Açıklamada, “Sağlık Bakanlığı’nın “Aile Hekimliği Sözleşme ve Ödeme Yönetmeliği” 30 Haziran 2021 tarihinde Resmî Gazete’de yayımlanmış, aile sağlığı merkezi (ASM) çalışanları ise bu yönetmeliği “ceza yönetmeliği” olarak adlandırarak iptali için mücadele süreci başlatmıştı.
Mersin Tabip Odası olarak, yönetmeliğin kabul edilemez olduğunu kamuoyuna açıklamış, TTB Aile Hekimliği Kolu (AHEK) yönetmeliğin iptali için mücadele programı ilan etmiş, TTB hukuk bürosu yönetmeliğin 8 maddesinin iptali için yargıya başvurmuştu.
AHEK’in 5 Eylül 2021 tarihinde yönetmeliğin iptali için İzmir’de yaptığı kitlesel basın açıklamasında TTB Merkez Konseyi Başkanı Prof.
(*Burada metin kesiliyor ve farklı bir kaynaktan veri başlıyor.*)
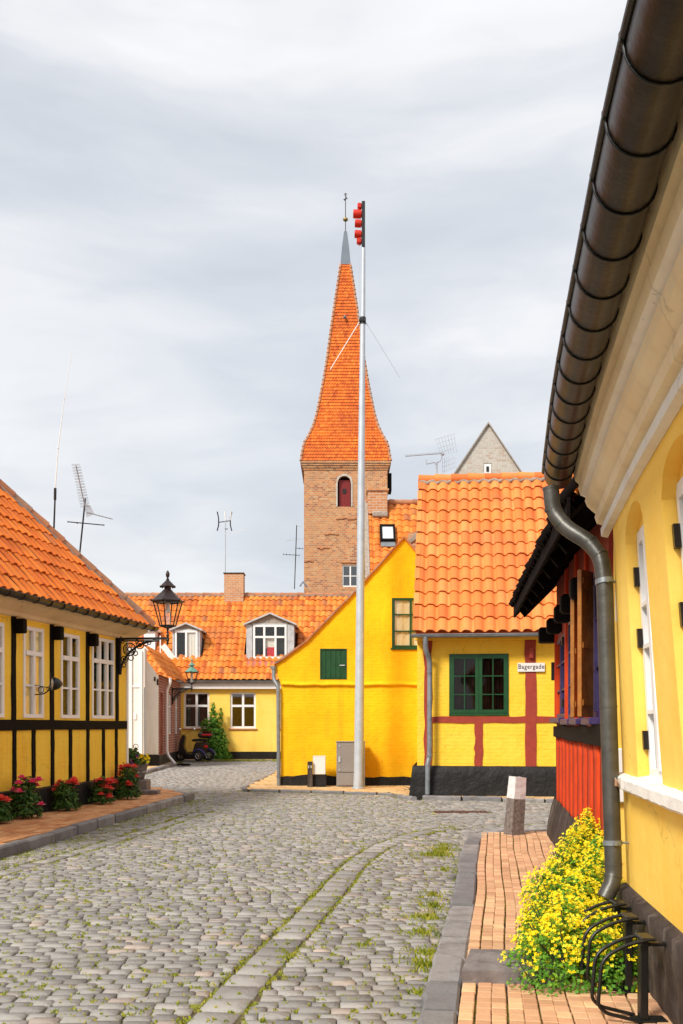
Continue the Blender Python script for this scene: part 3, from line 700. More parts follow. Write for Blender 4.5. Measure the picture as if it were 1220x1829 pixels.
# soffit / cream cornice boards
s_=MB(); s_.prism([(0,3.28),(-.05,3.30),(-.07,3.36),(-.30,3.46),(-.33,3.52),(0,3.52)],0,1); 
s2=MB(); s2.v=[(-10+10.38*v[1],v[0],v[2]) for v in s_.v]; s2.f=s_.f; s2.t=s_.t; s2.sm=s_.sm; s2.mi=s_.mi; s2.build('eaves_board','cream',r)
PI48=math.radians(48.7)
gutter(MB(),(-10,-.42,3.55),(.52,-.42,3.57),.078,rings=24).build('gutter','zinc_dark',r)
tl=MB(); tcol=lambda u,v:min(.99,max(0,random.gauss(.5,.22)))
pitchlen=4.0/math.cos(PI48); ex=.345
cs=math.cos(PI48)
slope(tl,-10.4,.5,-.36,3.60,PI48,pitchlen,int(pitchlen/ex),hi=lambda v:.48-v*cs,tw=.235,amp=.026,step=.034,jit=.010,tcol=tcol,ol=.07)
zr=3.60+4.0*math.tan(PI48); ur=.48-4.0
tl.quad((.48,-.36,3.57),(.48,7.6,3.57),(ur,3.64,zr)); tl.quad((-10.4,7.6,3.57),(.48,7.6,3.57),(ur,3.64,zr),(-10.4,3.64,zr)); tl.quad((-10.4,-.34,3.54),(.48,-.34,3.54),(ur,3.64,zr-.06),(-10.4,3.64,zr-.06))
ro=tl.build('roof','tile_left',r,fix=False)
rc=MB(); ridge(rc,(.50,-.38,3.62),(ur,3.64,zr+.04),.085,.40); ridge(rc,(ur,3.64,zr+.05),(-10.4,3.64,zr+.05),.1,.4); rc.build('ridge_tiles','tile_ridge',ro,fix=False)
mo=MB(); mo.tube([(.46,-.34,3.60),(ur,3.64,zr)],.085,8); mo.build('ridge_mortar','mortar',ro)
# gossip mirror
u,z=H.hit(60,1243); w=H.w(u,0,0)
e=empty('window_mirror',(w.x,w.y,z),H.rz,'small round gossip mirror on an iron scroll bracket between the left windows','mirror')
b_=MB(); b_.box((-.012,-.012,-.02),(.012,.0,.26)); b_.tube(bez([(0,0,.02),(.02,-.16,.03),(.04,-.24,.08),(.05,-.27,.18),(.05,-.27,.34)]),.011,6)
b_.torus((.02,-.12,.1),.05,.007,'x'); b_.torus((.05,-.24,.12),.035,.006,'x'); b_.tube([(0,0,.18),(.02,-.12,.16),(.04,-.25,.13)],.007,5); b_.lathe([(.004,0),(.014,.02),(.004,.05)],(.05,-.27,.34),8); b_.build('bracket','black_metal',e)
hd=MB(); hd.lathe([(.10,0),(.115,.02),(.09,.10),(.03,.17),(.001,.18)],(0,0,0),16)
o=hd.build('mirror_housing','black_metal',e); o.rotation_euler=(0,PI/2,math.radians(-44)); o.location=(.05,-.30,.20)
o=MB().lathe([(.0,0),(.092,-.004),(.092,-.012),(.0,-.014)],(0,0,0),16).build('mirror_face','mirror',e); o.rotation_euler=(0,PI/2,math.radians(-44)); o.location=(.048,-.298,.20)
# ---------------------------------------------------------------- lanterns
def lantern(name,loc,rz,arm,sc,metal,roofm,label):
    e=empty(name,loc,rz,label,'street lamp','wall lanterns on iron brackets')
    b=MB()   # local x = out from the wall ; arm at z=0
    b.box((-.0,-.03,-.70*sc),(.045,.03,.06),bev=.006)
    b.box((.03,-.022,-.015),(arm+.03,.022,.03),bev=.006)
    b.box((.03,-.012,-.05),(arm*.8,.012,-.022),bev=.004)
    n=14; pts=[(.03+ (arm*.80)*(1-math.cos(t*PI/2/n)), 0, -.66*sc*(1-math.sin(t*PI/2/n))-.03) for t in range(n+1)]
    b.tube(pts,.022,8)
    cx,cz,rr=.21*sc,-.20*sc,.125*sc
    b.torus((cx,0,cz),rr,.012,'y',24); b.torus((cx,0,cz),rr*.28,.010,'y',12)
    for k in range(12):
        t=k*PI/6; b.tube([(cx+math.cos(t)*rr*.3,0,cz+math.sin(t)*rr*.3),(cx+math.cos(t)*rr*.72,0,cz+math.sin(t)*rr*.72)],.009,5)
        b.torus((cx+math.cos(t)*rr*.78,0,cz+math.sin(t)*rr*.78),rr*.14,.005,'y',8,4)
    for (x,z,q) in ((.42,-.12,.075),(.42,-.12,.035),(.53,-.09,.05),(.61,-.075,.033),(.11,-.40,.065),(.11,-.40,.03),(.09,-.51,.042),(.33,-.28,.045),(.24,-.37,.05),(.07,-.05,.03),(.36,-.05,.03)):
        b.torus((x*sc,0,z*sc),q*sc,.011,'y',14,5)
    b.lathe([(.0,-.13),(.012,-.12),(.028,-.09),(.012,-.06),(.035,-.04),(.035,-.01),(.02,.0),(.02,.04),(.034,.06),(.02,.09),(.016,.16),(.028,.18),(.018,.2),(.018,.25)],(arm,0,0),10)
    b.build('bracket',metal,e)
    z0=.25*sc if sc>.9 else .22; f=MB(); n=6; rb,rt,h=.155*sc,.29*sc,.47*sc; X=arm
    def ringp(rad,z,k): t=2*PI*k/n+PI/6; return (X+rad*math.cos(t),rad*math.sin(t),z)
    for k in range(n):
        f.tube([ringp(rb,z0,k),ringp(rt,z0+h,k)],.013*sc,5); f.tube([ringp(rb,z0,k),ringp(rb,z0,k+1)],.016*sc,5); f.tube([ringp(rt,z0+h,k),ringp(rt,z0+h,k+1)],.017*sc,5)
        f.ball(ringp(rt*1.12,z0+h+.02,k),.02*sc,6,5); f.tube([ringp(rt*1.0,z0+h,k),ringp(rt*1.16,z0+h+.05*sc,k)],.008*sc,5)
        f.tube([ringp(rb,z0,k),(X,0,z0-.05)],.01*sc,5)
    fr=f.build('lantern_frame',metal,e)
    gl=MB()
    for k in range(n): gl.quad(ringp(rb,z0,k),ringp(rb,z0,k+1),ringp(rt,z0+h,k+1),ringp(rt,z0+h,k))
    gl.build('glass_panes','glass_clear',fr)
    bu=MB(); bu.lathe([(.035,h*.55),(.05,h*.6),(.045,h*.95)],(X,0,z0),8); 
    for t in range(4): a=t*PI/2; bu.tube([(X+.045*math.cos(a),.045*math.sin(a),z0),(X+.045*math.cos(a),.045*math.sin(a),z0+h*.6)],.006,5)
    bu.build('lamp_burner','white_paint',fr)
    rf=MB(); zz=z0+h
    rf.lathe([(rt*1.12,0),(rt*1.13,.02*sc),(rt*.90,.07*sc),(.12*sc,.20*sc),(.085*sc,.24*sc)],(X,0,zz),6,smooth=False,rot=PI/6)
    rf.lathe([(.07*sc,.225*sc),(.07*sc,.32*sc)],(X,0,zz),8,smooth=False)
    rf.lathe([(.145*sc,.305*sc),(.12*sc,.34*sc),(.06*sc,.40*sc),(.03*sc,.43*sc)],(X,0,zz),12,smooth=False)
    for k in range(12): t=k*PI/6; rf.ball((X+.14*sc*math.cos(t),.14*sc*math.sin(t),zz+.30*sc),.022*sc,5,4)
    rf.lathe([(.02*sc,.42*sc),(.034*sc,.44*sc),(.015*sc,.47*sc),(.034*sc,.50*sc),(.042*sc,.54*sc),(.028*sc,.59*sc),(.004,.62*sc)],(X,0,zz),10)
    rf.build('lantern_roof',roofm,e); return e
u=H.u(211); w=H.w(u,-.02,0)
lantern('wall_lantern',(w.x,w.y,3.27),math.atan2(-.10,.995),.98,1.0,'black_metal','lamp_brown','large brown six-sided lantern on ornate black bracket at the half-timbered house corner')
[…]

Dr. Şebnem Korur Fincancı, ‘TTB olarak güvencesizleştirme, yoksullaştırma ve değersizleştirme çabasına karşı mücadele yürütüyoruz. Bir cezalandırma ve güvensizleştirme yönetmeliğiyle aslında ifade özgürlüğünü ortadan kaldırdıkları bu ülkede, hekimlerin de susması için çaba içindeler, ama susmadığımız muhakkak. Biz konuşmaya, mücadele etmeye devam edeceğiz"’ sözleriyle ceza yönetmeliğine karşı TTB’nin tutumunu belirtmişti.
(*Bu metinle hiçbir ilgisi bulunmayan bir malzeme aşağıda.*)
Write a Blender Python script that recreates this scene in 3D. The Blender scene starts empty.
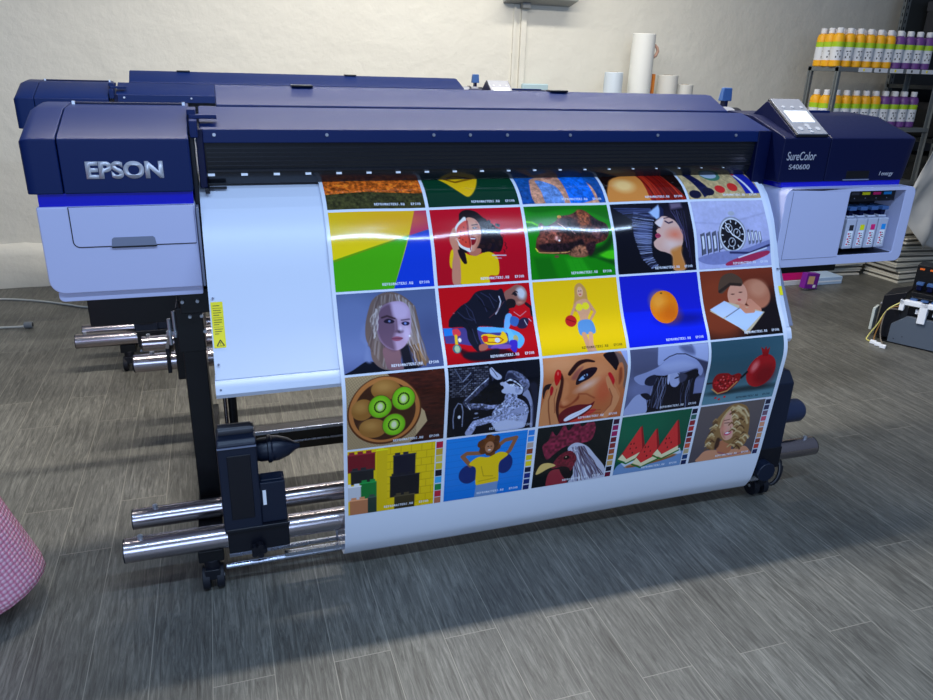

AİLE HEKİMLERİNE TAM DESTEK
Ödeme ve Sözleşme Yönetmeliği’ne karşı kurulan, İstanbul Tabip Odası Aile Hekimliği Komisyonunun da içinde yer aldığı İstanbul Aile Hekimliği Platformunun, ceza yönetmeliğinin iptali amacıyla 7 Ekim 2021 tarihinde bir günlük iş bırakma ve miting yapma programını ilan ettiğini biliyoruz.
Mersin Tabip Odası olarak, İstanbul Aile Hekimliği Platformunun 7 Ekim 2021 tarihinde yapacağı eylem ve etkinlikleri desteklediğimizi bildiriyor, İstanbul’daki arkadaşlarımıza başarı dileklerimizi yolluyoruz.
Birinci basamak bu denli ciddi bir sorunla boğuşurken bazı hastanelerde poliklinik randevularının 5 dakika ile sınırlandırılması ve hekimlere tebliğ edilmeksizin Merkezi Hekim Randevu Sistemlerinde 5 dakikaya bir randevu verilmesi uygulamalarının başlatıldığını gözlüyoruz. Bu durumun tanı ve tedavi sürecinde eksikliklere yol açacağı kesindir. Hekimi bu duruma sistemin zorladığını bilmeyen hasta ve yakınları tarafından şiddete maruz kalma riskimiz de ciddi olarak artmaktadır.
Sağlık Bakanlığı’nın bu yanlış uygulamalardan bir an önce vazgeçmesini, hastaların sağlık hakkına ve hekimlerin çalışma ortamına yapılan bu saldırının acilen ortadan kaldırılması için gerekli girişimlerde bulunmalarını talep ediyoruz” denildi.